The loss-aversion play is one of the oldest in marketing and political campaigning though has not been as prevalent in efforts to encourage people to vote until now. Buoyed by technology under the weight of fears that next month’s poll will once again plummet to a record low turnout, voting organisers were able to craft what they believe is one of their more emotive efforts to date.

But there is no point having emotional ads if the campaign isn’t stacked in a way that lets people act on them. It is why the ability for people to register to vote online for the first time was such a gamechanger, allowing the campaign to feel more like a closed loop in terms of media. Until now, voting organisers were bound by the old-school process of getting people to fill and then send off forms, which meant it was harder to keep people interested in the call to action from the moment they saw its ads.

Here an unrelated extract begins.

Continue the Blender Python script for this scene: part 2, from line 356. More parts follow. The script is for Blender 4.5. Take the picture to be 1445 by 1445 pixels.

Michael Abbott, head of campaigns at the Electoral Commission, said it has made a more “conscious effort” to invest in new channels. “That’s not to say we haven’t used them in the past but we can do the complete customer journey now,” he continued.

“That means we measure the overall impression toward the campaign, across more touchpoints while giving customers that complete experience of knowing they can go straight from being prompted to knowing that they have completed a transaction i.e. registering to vote in a matter of minutes.”

The campaign ends today though Abbott said the strategy behind it will be honed and refined for other election opportunities as it looks to build a more diverse electoral room.